STATED GOAL —
Retype the lines beneath this one, from the first through the line containing "def log(*a): print('[%.1fs]'". Pictures are left out.

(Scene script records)
◇ ◇ ◇ ◇

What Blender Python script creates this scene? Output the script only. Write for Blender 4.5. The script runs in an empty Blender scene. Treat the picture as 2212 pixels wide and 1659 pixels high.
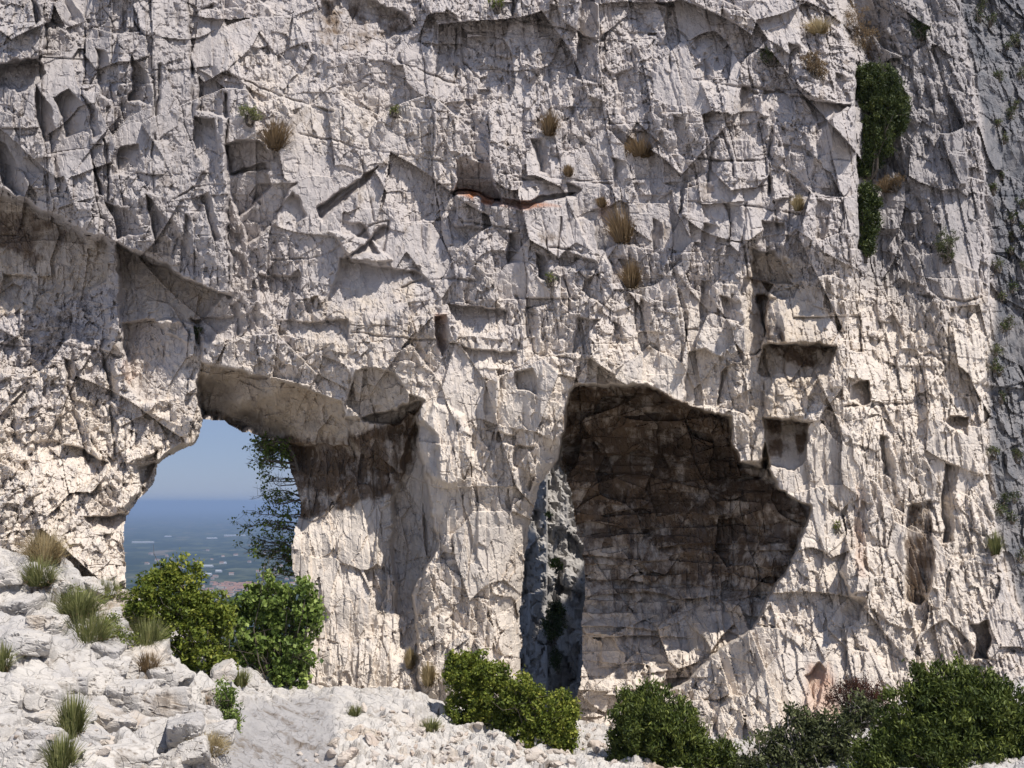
import bpy, math, random, time
import numpy as np
from concurrent.futures import ThreadPoolExecutor
T0 = time.time()
def log(*a): print('[%.1fs]' % (time.time()-T0), *a, flush=True)

# ------------------------------------------------------------------ camera, sky, sun, exposure
C = bpy.context.scene.collection
scn = bpy.context.scene
F = 2235.0; CU, CV = 1106.0, 829.5; PITCH = math.atan((1085-CV)/F)
cam_d = bpy.data.cameras.new('camera'); cam = bpy.data.objects.new('camera', cam_d); C.objects.link(cam)
cam_d.lens = 36*F/2212; cam_d.sensor_width = 36; cam_d.clip_start = 0.1; cam_d.clip_end = 200000
cam.rotation_euler = (math.pi/2+PITCH, 0, 0); scn.camera = cam
SUN = np.array([0.50, -0.45, 1.0]); SUN /= np.linalg.norm(SUN)      # towards the sun
ELEV = math.asin(SUN[2]); AZ = math.atan2(SUN[0], SUN[1])             # clockwise from +Y
w = bpy.data.worlds.new('World'); scn.world = w; w.use_nodes = True
nt = w.node_tree; sky = nt.nodes.new('ShaderNodeTexSky'); sky.sky_type = 'NISHITA'; sky.sun_disc = False
sky.sun_elevation = ELEV; sky.sun_rotation = AZ; sky.altitude = 300; sky.dust_density = 0.15; sky.air_density = 1.0; sky.ozone_density = 2.0
bg = nt.nodes['Background']; bg.inputs[1].default_value = 0.085; 
tint = nt.nodes.new('ShaderNodeMix'); tint.data_type = 'RGBA'; tint.blend_type = 'MULTIPLY'; tint.inputs[0].default_value = 1
nt.links.new(sky.outputs[0], tint.inputs[6]); tint.inputs[7].default_value = (0.80, 0.86, 1.10, 1); 
veil = nt.nodes.new('ShaderNodeMix'); veil.data_type = 'RGBA'; veil.inputs[0].default_value = 0.72; nt.links.new(tint.outputs[2], veil.inputs[6])
veil.inputs[7].default_value = (2.15, 2.8, 4.35, 1); nt.links.new(veil.outputs[2], bg.inputs[0])      # pale summer haze high in the air evens out the sky
sd = bpy.data.lights.new('sun', 'SUN'); sd.energy = 4.2; sd.angle = math.radians(0.5); sd.color = (1.0, 0.94, 0.86)
so = bpy.data.objects.new('sun', sd); C.objects.link(so)
from mathutils import Vector
so.rotation_euler = Vector(tuple(SUN)).to_track_quat('Z', 'Y').to_euler()
vs = scn.view_settings; vs.view_transform = 'Standard'; vs.look = 'None'; vs.exposure = 0.36; vs.gamma = 1
scn.cycles.use_denoising = True
scn.cycles.max_bounces = 6; scn.cycles.diffuse_bounces = 4; scn.cycles.volume_bounces = 1
scn.cycles.transparent_max_bounces = 8

# ------------------------------------------------------------------ small maths
def P(u, v, y):
    """the world point at depth y seen at (u, v) of a 2212 x 1659 view of the photograph"""
    u = np.asarray(u, float); v = np.asarray(v, float); y = np.asarray(y, float)
    a = (u-CU)/F; b = -(v-CV)/F
    dy = math.cos(PITCH)-b*math.sin(PITCH); dz = math.sin(PITCH)+b*math.cos(PITCH)
    return np.stack([a/dy*y, y+0*a, dz/dy*y], -1)
def UV(p):
    y = p[..., 1]; z = p[..., 2]
    f = y*math.cos(PITCH)+z*math.sin(PITCH); up = -y*math.sin(PITCH)+z*math.cos(PITCH)
    f = np.maximum(f, 0.5)
    return CU+F*p[..., 0]/f, CV-F*up/f
def hsh(i, j, k, s):
    h = (i.astype(np.uint32)*np.uint32(374761393) ^ j.astype(np.uint32)*np.uint32(668265263) ^
         k.astype(np.uint32)*np.uint32(2147483647-57) ^ np.uint32((s*2654435761) & 0xffffffff))
    h ^= h >> np.uint32(15); h *= np.uint32(2246822519); h ^= h >> np.uint32(13); h *= np.uint32(3266489917); h ^= h >> np.uint32(16)
    return h
def rnd(h, n):
    h = h+np.uint32((n*0x9E3779B9) & 0xffffffff); h ^= h >> np.uint32(16); h *= np.uint32(0x85ebca6b); h ^= h >> np.uint32(13)
    h *= np.uint32(0xc2b2ae35); h ^= h >> np.uint32(16)
    return h.astype(np.float32)*np.float32(1/4294967296.0)
def par(fn, N, *arrs):
    ch = 60000; idx = list(range(0, N, ch))
    with ThreadPoolExecutor(4) as ex:
        res = list(ex.map(lambda i: fn(*[a[i:i+ch] for a in arrs]), idx))
    if isinstance(res[0], tuple): return tuple(np.concatenate([r[k] for r in res]) for k in range(len(res[0])))
    return np.concatenate(res)
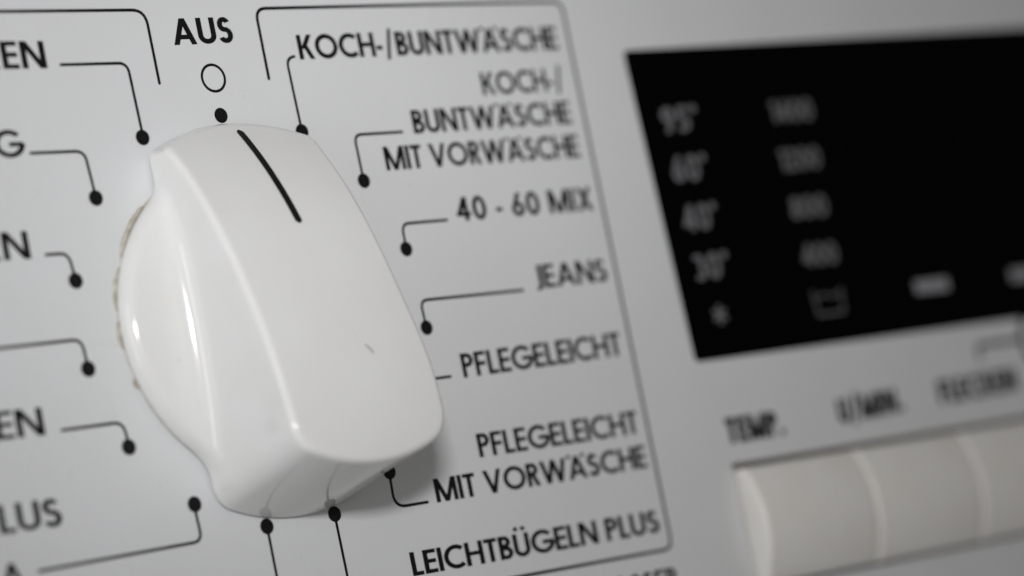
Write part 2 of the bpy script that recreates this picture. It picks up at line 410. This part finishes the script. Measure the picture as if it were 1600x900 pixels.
# ------------------------------------------------------------------ programme knob (implicit surface, meshed and snapped)
TP = np.array([(-1.05,-.02),(-.96,.055),(-.88,.13),(-.82,.185),(-.77,.225),(-.605,.333),(-.5,.392),(-.35,.466),(-.2,.531),(0,.604),(.15,.651),(.3,.688),(.44,.714),(.6,.735),(.8,.748),(1.1,.75)])
TPC = np.polyfit(TP[:, 0], TP[:, 1], 6)
def smax(a, b, k): h = np.clip(.5+.5*(a-b)/k, 0, 1); return b*(1-h)+a*h+k*h*(1-h)
def smin(a, b, k): return -smax(-a, -b, k)
YC = 0.0
def knob_sdf(x, y, z):
    r = np.hypot(x, y-YC)
    top = z-np.polyval(TPC, np.clip(y, -1.05, 1.05))+.05*(x+.03)**2/.17*.35
    dpr = np.polyval(np.polyder(TPC), np.clip(y, -1.05, 1.05)); top = top/np.sqrt(1+dpr*dpr)
    hw = .418+.03*np.clip(.25-z, 0, 1)
    wall = np.abs(x+.03)-hw-np.where(x > 0, .026+.022*np.exp(-((y-.42)/.3)**2), 0)
    s = np.clip((y+.2)/.6, 0, 1); s = s*s*(3-2*s)
    end = r-(.938+.026*s-(.205*z-.02*z*z)*s-(1-s)*.06*z)
    bar = smax(wall, end, .03+.05*s)
    bar = smax(bar, top, .032)
    skz = .165-.075*np.clip(r/.8, 0, 1.2)**2+.015*np.clip(-y-.1, 0, .3)-.05*np.clip(-y-.35, 0, .6)
    sk = smax(r-.786+.014*np.clip(-y-.2, 0, .5)/.5+.10*(z-.05), (z-skz)*.97, .055)
    d = smin(bar, sk, .085-.045*np.clip(-y*2.5-.9, 0, 1))
    return smax(d, .015-z, .010)
def surface_net(fn, lo, hi, h):
    ax = [np.arange(lo[i], hi[i]+h, h) for i in range(3)]
    X, Y, Z = np.meshgrid(*ax, indexing='ij'); F = fn(X, Y, Z); n = F.shape
    inside = F < 0
    c = [(i, j, k) for i in (0, 1) for j in (0, 1) for k in (0, 1)]
    def sl(o): return tuple(slice(o[a], n[a]-1+o[a]) for a in range(3))
    cnt = sum(inside[sl(o)].astype(int) for o in c); act = (cnt > 0) & (cnt < 8)
    vid = -np.ones(act.shape, int); ids = np.argwhere(act); vid[act] = np.arange(len(ids))
    P = np.zeros((len(ids), 3)); N = np.zeros(len(ids))
    I, J, K = ids.T
    for a in range(3):
        for o in c:
            if o[a]: continue
            p = list(o); p[a] = 1
            f0 = F[I+o[0], J+o[1], K+o[2]]; f1 = F[I+p[0], J+p[1], K+p[2]]; m_ = (f0 < 0) != (f1 < 0)
            t = np.where(m_, f0/np.where(m_, f0-f1, 1), 0); q = np.array(o, float)[None].repeat(len(ids), 0); q[:, a] = t
            P += np.where(m_[:, None], q, 0); N += m_
    P = (P/N[:, None]+ids)*h+np.array(lo)
    faces = []
    for a in range(3):
        b, d = (a+1) % 3, (a+2) % 3
        s0 = [slice(None)]*3; s1 = [slice(None)]*3; s0[a] = slice(0, n[a]-1); s1[a] = slice(1, n[a])
        f0 = inside[tuple(s0)]; f1 = inside[tuple(s1)]
        E_ = np.argwhere(f0 != f1); E_ = E_[(E_[:, b] > 0) & (E_[:, d] > 0) & (E_[:, b] < n[b]-1) & (E_[:, d] < n[d]-1)]
        flip = f0[tuple(E_.T)]
        def g_(db, dd):
            q = E_.copy(); q[:, b] -= db; q[:, d] -= dd; return vid[tuple(q.T)]
        Q = np.stack([g_(1, 1), g_(0, 1), g_(0, 0), g_(1, 0)], 1)
        Q[~flip] = Q[~flip][:, ::-1]; faces.append(Q)
    return P, np.concatenate(faces)
def grad(fn, P, e=1e-4):
    G = np.zeros_like(P)
    for a in range(3):
        d = np.zeros(3); d[a] = e
        G[:, a] = (fn(*(P+d).T)-fn(*(P-d).T))/(2*e)
    return G
def snap(fn, P, it=4):
    for _ in range(it):
        G = grad(fn, P); P = P-G*(fn(*P.T)/np.maximum((G*G).sum(1), .05))[:, None]
    return P
P, Q = surface_net(knob_sdf, (-1.0, -1.06, -.02), (1.0, 1.06, .86), .0125)
P = snap(knob_sdf, P); G = grad(knob_sdf, P); G /= np.linalg.norm(G, axis=1)[:, None]
knob = empty('programme_knob', W(0, 0, 0), 'white glossy rotary programme knob with broad grip and black pointer line', 'knob')
me = bpy.data.meshes.new('grip'); me.from_pydata([W(*p) for p in P], [], Q.tolist()); me.update()
# surface_net faces are wound in (x,y,z out) space; mapping to Blender axes keeps them consistent, fix globally
def fix_winding(me, Nrm):
    s = sum(p.normal.dot(Vector(Nrm[p.vertices[0]])) for p in list(me.polygons)[::50])
    if s < 0: me.flip_normals()
NB = np.stack([G[:, 0], -G[:, 2], -G[:, 1]], 1)
fix_winding(me, NB)
for p in me.polygons: p.use_smooth = True
me.normals_split_custom_set_from_vertices(NB.tolist())
link('grip', me, M_KNOB, knob)

def surf_z(x, y):
    """height of the knob's top over panel point (x, y)"""
    z = np.full(np.shape(x), .9)
    for _ in range(60): z = z-np.clip(knob_sdf(np.asarray(x), np.asarray(y), z), -.02, .05)
    return z
def surface_line(name, pts, w, parent, material, lift=.0018, label=None, taper=True):
    n = len(pts); vs_ = []; fs = []
    for i, (x, y) in enumerate(pts):
        a = Vector(pts[max(i-1, 0)]); b = Vector(pts[min(i+1, n-1)]); t = (b-a).normalized(); nn = (-t.y, t.x)
        ww = w
        if taper:
            dd = min(i, n-1-i)/(n-1)*((Vector(pts[0])-Vector(pts[-1])).length); ww = w*math.sqrt(max(0.02, 1-max(0, 1-dd/(w/2))**2))
        for s in np.linspace(-.5, .5, 5):
            X_ = x+nn[0]*ww*s; Y_ = y+nn[1]*ww*s; Z_ = float(surf_z(X_, Y_))+lift; vs_.append(W(X_, Y_, Z_))
    for i in range(n-1):
        for j in range(4): a = i*5+j; fs.append([a, a+1, a+6, a+5])
    me = bpy.data.meshes.new(name); me.from_pydata(vs_, [], fs); me.update()
    if sum(p.normal.y for p in me.polygons) > 0: me.flip_normals()
    for p in me.polygons: p.use_smooth = True
    return link(name, me, material, parent, label)
surface_line('pointer_line', [(0.004*(1-i/60)-.002, -.885+(.885-.352)*i/60) for i in range(61)], .039, knob, M_INK)
surface_line('fibre', [(.066+.034*math.sin(i/9*1.2), .272+.05*i/9) for i in range(10)], .0055, knob, M_FIBRE)

# collar under the knob and the grime caught round its rim
def ring_mesh(name, r0, r1, z0, z1, a0=0, a1=360, n=120, jit=0.0):
    bm = bmesh.new(); rows = []
    full = abs(a1-a0) >= 360; m_ = n if full else n+1
    for i in range(m_):
        a = math.radians(a0+(a1-a0)*i/n)
        ro = r1+jit*(random.random()-.5)+(jit*.6*math.sin(a*37)*math.sin(a*13) if jit else 0)
        if not full: 
            e = math.sin(math.pi*i/n)**.5; ro = r0+(ro-r0)*e
        rows.append([bm.verts.new(W(r*math.cos(a), r*math.sin(a), z)) for r, z in ((r0, z0), (r0, z1), (ro-(ro-r0)*.3, z1), (ro, z1*.5), (ro, z0))])
    for i in range(n if full else n):
        A_, B_ = rows[i], rows[(i+1) % m_]
        for j in range(4): bm.faces.new([A_[j], B_[j], B_[j+1], A_[j+1]])
    bmesh.ops.recalc_face_normals(bm, faces=bm.faces)
    me = bpy.data.meshes.new(name); bm.to_mesh(me); bm.free()
    for p in me.polygons: p.use_smooth = True
    return me
link('collar', ring_mesh('collar', .55, .782, .001, .014, n=160, jit=.004), M_RING, knob)
for a0, a1, t in ((187, 203, .000), (206, 228, .003), (174, 184, .000), (160, 164, .000)):
    link('grime', ring_mesh('grime', .780, .800+t, .0005, .014, a0, a1, 40, .005), M_DIRT, knob)

# specks of dust on the knob and panel
def speck(x, y, rx, ry, z, parent, material):
    g = Geo(); k = random.random()*6
    g.poly([(x+rx*math.cos(t)*(1+.25*math.sin(3*t+k)), y+ry*math.sin(t)*(1+.25*math.cos(2*t+k))) for t in np.linspace(0, 2*math.pi, 11)[:-1]], z)
    return link('dust_speck', g.mesh('dust_speck'), material, parent)
for px, py, rr in ((279, 563, .005), (252, 466, .003), (340, 420, .003)):
    x, y = bp(px, py, .2)
    for _ in range(3): x, y = bp(px, py, float(surf_z(x, y)))
    speck(x, y, rr, rr*.7, float(surf_z(x, y))+.002, knob, M_FIBRE if rr > .005 else M_DIRT)
for px, py, rr in ((60, 300, .004), (380, 150, .003), (640, 290, .004), (250, 760, .004), (470, 870, .003), (20, 470, .003), (170, 380, .003), (600, 160, .003)):
    x, y = bp(px, py); speck(x, y, rr, rr*.8, .0012, panel, M_DIRT)
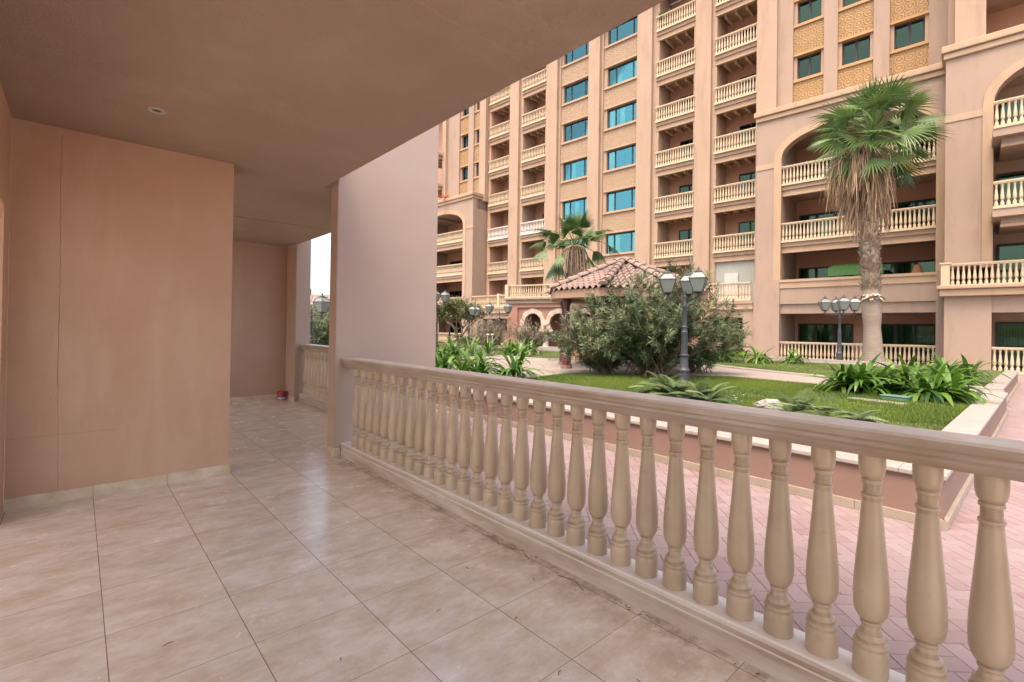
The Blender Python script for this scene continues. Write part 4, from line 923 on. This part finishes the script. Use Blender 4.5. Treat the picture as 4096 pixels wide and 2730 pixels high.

◇ ◇ ◇ ◇

TASK ANSWER —
What Blender Python script creates this scene? Output the script only. Write for Blender 4.5. The script runs in an empty Blender scene. Treat the picture as 2212 pixels wide and 1659 pixels high.
import bpy, math, random, time
import numpy as np
from concurrent.futures import ThreadPoolExecutor
T0 = time.time()
def log(*a): print('[%.1fs]' % (time.time()-T0), *a, flush=True)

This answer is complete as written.